[START]

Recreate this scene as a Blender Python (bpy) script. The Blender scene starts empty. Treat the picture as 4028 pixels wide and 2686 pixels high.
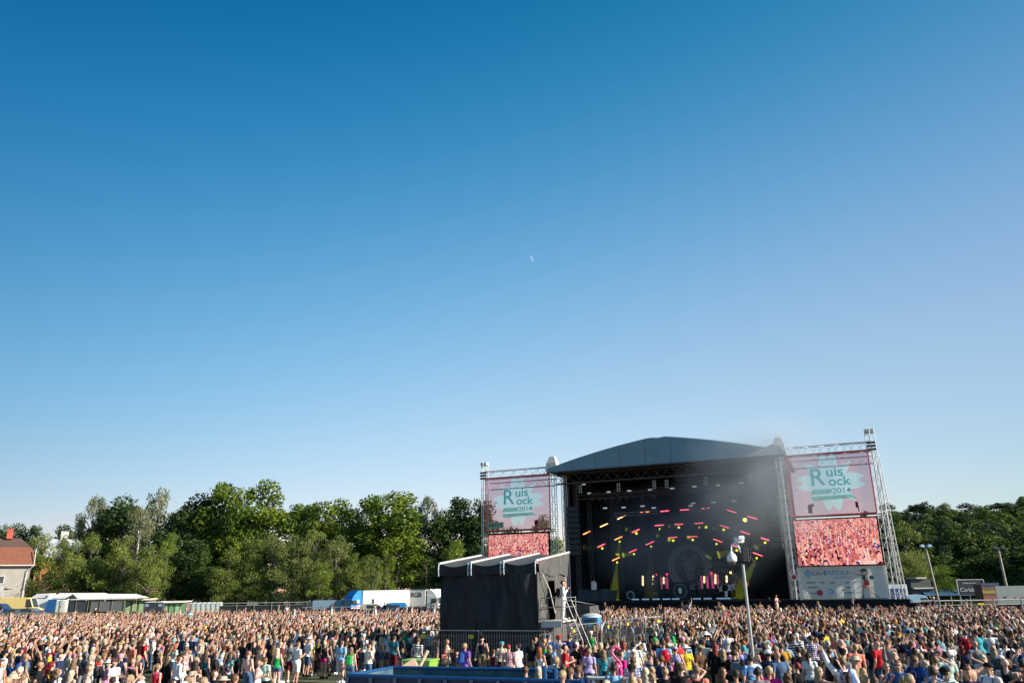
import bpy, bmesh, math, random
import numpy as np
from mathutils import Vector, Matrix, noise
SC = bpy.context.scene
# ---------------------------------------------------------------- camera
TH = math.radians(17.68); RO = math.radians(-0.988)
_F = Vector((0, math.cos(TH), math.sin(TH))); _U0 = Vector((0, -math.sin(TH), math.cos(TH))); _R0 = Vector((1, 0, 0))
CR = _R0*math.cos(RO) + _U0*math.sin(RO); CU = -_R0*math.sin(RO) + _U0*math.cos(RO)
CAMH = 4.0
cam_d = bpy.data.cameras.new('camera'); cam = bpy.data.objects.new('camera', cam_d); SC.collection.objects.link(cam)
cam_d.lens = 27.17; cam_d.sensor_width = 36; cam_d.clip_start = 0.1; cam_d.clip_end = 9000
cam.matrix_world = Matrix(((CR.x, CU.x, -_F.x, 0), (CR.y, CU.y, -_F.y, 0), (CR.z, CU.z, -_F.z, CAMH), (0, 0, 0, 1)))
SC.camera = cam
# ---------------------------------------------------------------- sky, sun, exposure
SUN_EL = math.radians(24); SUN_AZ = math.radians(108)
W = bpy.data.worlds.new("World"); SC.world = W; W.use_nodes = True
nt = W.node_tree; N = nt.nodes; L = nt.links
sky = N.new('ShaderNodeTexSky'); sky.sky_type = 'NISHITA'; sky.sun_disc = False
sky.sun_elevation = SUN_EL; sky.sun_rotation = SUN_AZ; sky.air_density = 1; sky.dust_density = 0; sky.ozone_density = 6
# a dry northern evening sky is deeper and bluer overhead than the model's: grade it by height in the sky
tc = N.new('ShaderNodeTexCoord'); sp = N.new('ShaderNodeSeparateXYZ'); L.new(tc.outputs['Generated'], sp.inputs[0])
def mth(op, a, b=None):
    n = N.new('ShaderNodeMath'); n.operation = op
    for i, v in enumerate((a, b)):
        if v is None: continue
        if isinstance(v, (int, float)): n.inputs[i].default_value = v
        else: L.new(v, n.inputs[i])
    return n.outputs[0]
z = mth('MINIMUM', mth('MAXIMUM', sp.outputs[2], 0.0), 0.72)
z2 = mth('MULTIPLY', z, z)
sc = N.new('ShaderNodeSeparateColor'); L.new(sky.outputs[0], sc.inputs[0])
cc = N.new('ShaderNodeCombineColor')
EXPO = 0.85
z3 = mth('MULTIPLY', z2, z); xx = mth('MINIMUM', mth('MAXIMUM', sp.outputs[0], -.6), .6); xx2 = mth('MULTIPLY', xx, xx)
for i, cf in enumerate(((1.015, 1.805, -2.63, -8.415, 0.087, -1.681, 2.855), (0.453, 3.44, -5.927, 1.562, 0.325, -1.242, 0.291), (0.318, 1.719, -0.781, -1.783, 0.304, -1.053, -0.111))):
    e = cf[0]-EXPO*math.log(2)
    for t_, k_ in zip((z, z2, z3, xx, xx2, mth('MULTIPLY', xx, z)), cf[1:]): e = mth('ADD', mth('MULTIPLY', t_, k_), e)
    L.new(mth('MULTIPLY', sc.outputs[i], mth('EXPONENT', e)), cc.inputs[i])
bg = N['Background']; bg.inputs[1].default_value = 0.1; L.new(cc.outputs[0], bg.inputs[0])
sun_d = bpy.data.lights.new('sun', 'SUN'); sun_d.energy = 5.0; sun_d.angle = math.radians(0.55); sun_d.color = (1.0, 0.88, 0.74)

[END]

Objective:
The pictures should not be reproduced; quote all of the other material exactly.

Right answer:
Recreate this scene as a Blender Python (bpy) script. The Blender scene starts empty. Treat the picture as 4028 pixels wide and 2686 pixels high.
import bpy, bmesh, math, random
import numpy as np
from mathutils import Vector, Matrix, noise
SC = bpy.context.scene
# ---------------------------------------------------------------- camera
TH = math.radians(17.68); RO = math.radians(-0.988)
_F = Vector((0, math.cos(TH), math.sin(TH))); _U0 = Vector((0, -math.sin(TH), math.cos(TH))); _R0 = Vector((1, 0, 0))
CR = _R0*math.cos(RO) + _U0*math.sin(RO); CU = -_R0*math.sin(RO) + _U0*math.cos(RO)
CAMH = 4.0
cam_d = bpy.data.cameras.new('camera'); cam = bpy.data.objects.new('camera', cam_d); SC.collection.objects.link(cam)
cam_d.lens = 27.17; cam_d.sensor_width = 36; cam_d.clip_start = 0.1; cam_d.clip_end = 9000
cam.matrix_world = Matrix(((CR.x, CU.x, -_F.x, 0), (CR.y, CU.y, -_F.y, 0), (CR.z, CU.z, -_F.z, CAMH), (0, 0, 0, 1)))
SC.camera = cam
# ---------------------------------------------------------------- sky, sun, exposure
SUN_EL = math.radians(24); SUN_AZ = math.radians(108)
W = bpy.data.worlds.new("World"); SC.world = W; W.use_nodes = True
nt = W.node_tree; N = nt.nodes; L = nt.links
sky = N.new('ShaderNodeTexSky'); sky.sky_type = 'NISHITA'; sky.sun_disc = False
sky.sun_elevation = SUN_EL; sky.sun_rotation = SUN_AZ; sky.air_density = 1; sky.dust_density = 0; sky.ozone_density = 6
# a dry northern evening sky is deeper and bluer overhead than the model's: grade it by height in the sky
tc = N.new('ShaderNodeTexCoord'); sp = N.new('ShaderNodeSeparateXYZ'); L.new(tc.outputs['Generated'], sp.inputs[0])
def mth(op, a, b=None):
    n = N.new('ShaderNodeMath'); n.operation = op
    for i, v in enumerate((a, b)):
        if v is None: continue
        if isinstance(v, (int, float)): n.inputs[i].default_value = v
        else: L.new(v, n.inputs[i])
    return n.outputs[0]
z = mth('MINIMUM', mth('MAXIMUM', sp.outputs[2], 0.0), 0.72)
z2 = mth('MULTIPLY', z, z)
sc = N.new('ShaderNodeSeparateColor'); L.new(sky.outputs[0], sc.inputs[0])
cc = N.new('ShaderNodeCombineColor')
EXPO = 0.85
z3 = mth('MULTIPLY', z2, z); xx = mth('MINIMUM', mth('MAXIMUM', sp.outputs[0], -.6), .6); xx2 = mth('MULTIPLY', xx, xx)
for i, cf in enumerate(((1.015, 1.805, -2.63, -8.415, 0.087, -1.681, 2.855), (0.453, 3.44, -5.927, 1.562, 0.325, -1.242, 0.291), (0.318, 1.719, -0.781, -1.783, 0.304, -1.053, -0.111))):
    e = cf[0]-EXPO*math.log(2)
    for t_, k_ in zip((z, z2, z3, xx, xx2, mth('MULTIPLY', xx, z)), cf[1:]): e = mth('ADD', mth('MULTIPLY', t_, k_), e)
    L.new(mth('MULTIPLY', sc.outputs[i], mth('EXPONENT', e)), cc.inputs[i])
bg = N['Background']; bg.inputs[1].default_value = 0.1; L.new(cc.outputs[0], bg.inputs[0])
sun_d = bpy.data.lights.new('sun', 'SUN'); sun_d.energy = 5.0; sun_d.angle = math.radians(0.55); sun_d.color = (1.0, 0.88, 0.74)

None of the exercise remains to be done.